On the final day of my visit, I go with Dona Jeronima to a little village named Joanes, where, she says, the Portuguese Jesuits who arrived in the 17th century left behind two main legacies: a chapel, now in ruins, and delicious caldeiradas de peixe, or hearty fish stews.
We head down to the waterfront, where we find a little restaurant called Peixaria do Sales. We place our order and sit in the shade, sipping coconut water and surveying the calm ocean ahead, with the jungle at our backs. The woman behind the stove pauses occasionally to duck into the backyard and pick fresh herbs. I look in on her as she cooks, noticing how every movement is calm and easy. As she brings food out and carries dishes back into the kitchen, she has to step around the owner, who sits quietly on the porch peeling cassava. The food takes a long time to come out, but we enjoy the wait. As each dish leaves the kitchen, we catch whiffs of fish, cilantro, and chiles, a combination I now recognize as Marajo's signature scent.

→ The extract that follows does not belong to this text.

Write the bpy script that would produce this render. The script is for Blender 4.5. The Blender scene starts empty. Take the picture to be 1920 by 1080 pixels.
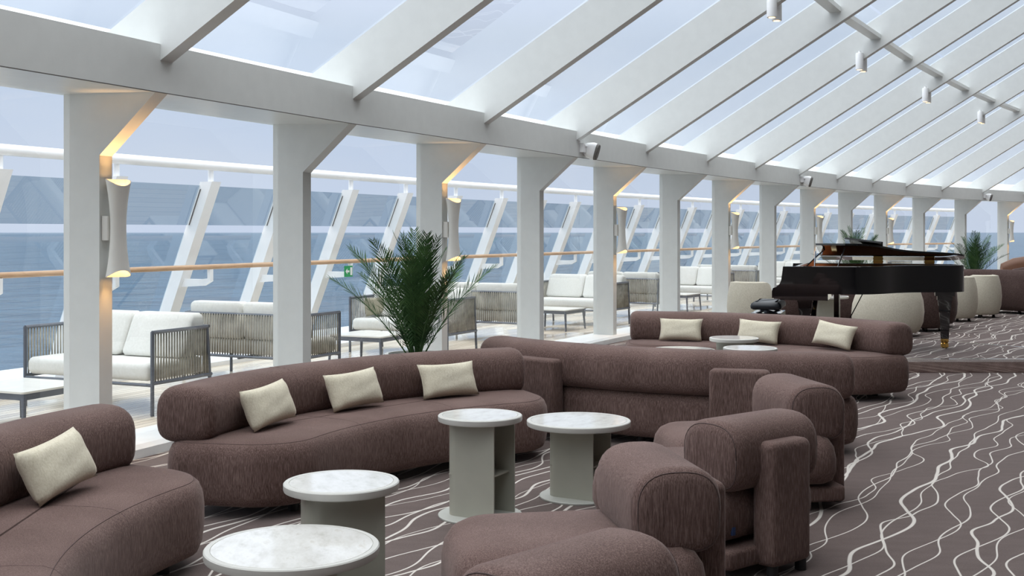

The caldeirada de peixe arrives loaded with eggs, shrimp, and potatoes, in a clay pot with rice and fish broth. The cook has also surprised us with a Marajoaran riff on moqueca, an Afro-Brazilian seafood stew made with palm oil and coconut milk. In both dishes, no ingredient seems unnecessary, no ingredient is wanting. We eat in happy silence, to the constant swell and sigh of the ocean.